Although what appears to be a quality difference between anthropology and development studies may have been ironed out by academics from these two disciplines working together on the 2014 subpanel, it is still not of much interest to development studies researchers to read that their department has been ranked ninth nationally if six of the eight departments that did better were not part of their discipline.

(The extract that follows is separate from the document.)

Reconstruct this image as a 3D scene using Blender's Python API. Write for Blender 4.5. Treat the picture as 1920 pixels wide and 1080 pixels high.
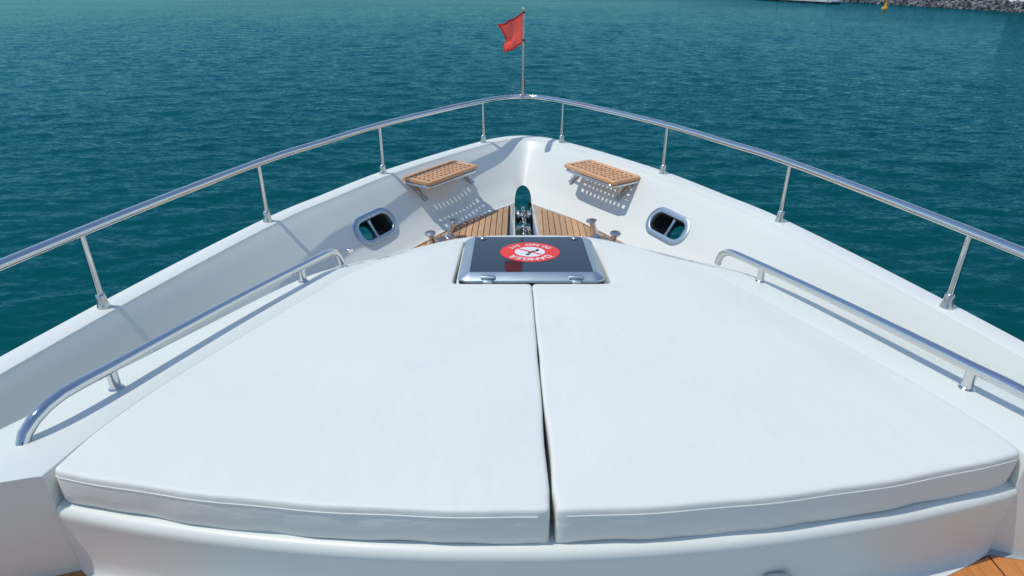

There is no evidence to suggest that this problem will be resolved. Not only has Hefce said that it will not publish subject-specific tables for such important disciplines as music, history of art or geography, it has not even revealed which institutions have submitted to each subpanel, which would allow an intelligent observer to work out which would need to be included in a ranking for individual disciplines. Nor do learned societies appear to be coordinating such an effort for their disciplines. When I asked one, I was told it would be left to journalists to “league table the landscape and flush out the game players”. Yet nobody seems to want to say how.
It seems pretty certain that someone – whether it is individuals, institutions or commercial organisations – will construct subject-specific rankings in due course. But what a shame that these are unlikely to appear on results day itself, but will instead emerge piecemeal, contested and at a point when the attention of the wider world has moved on.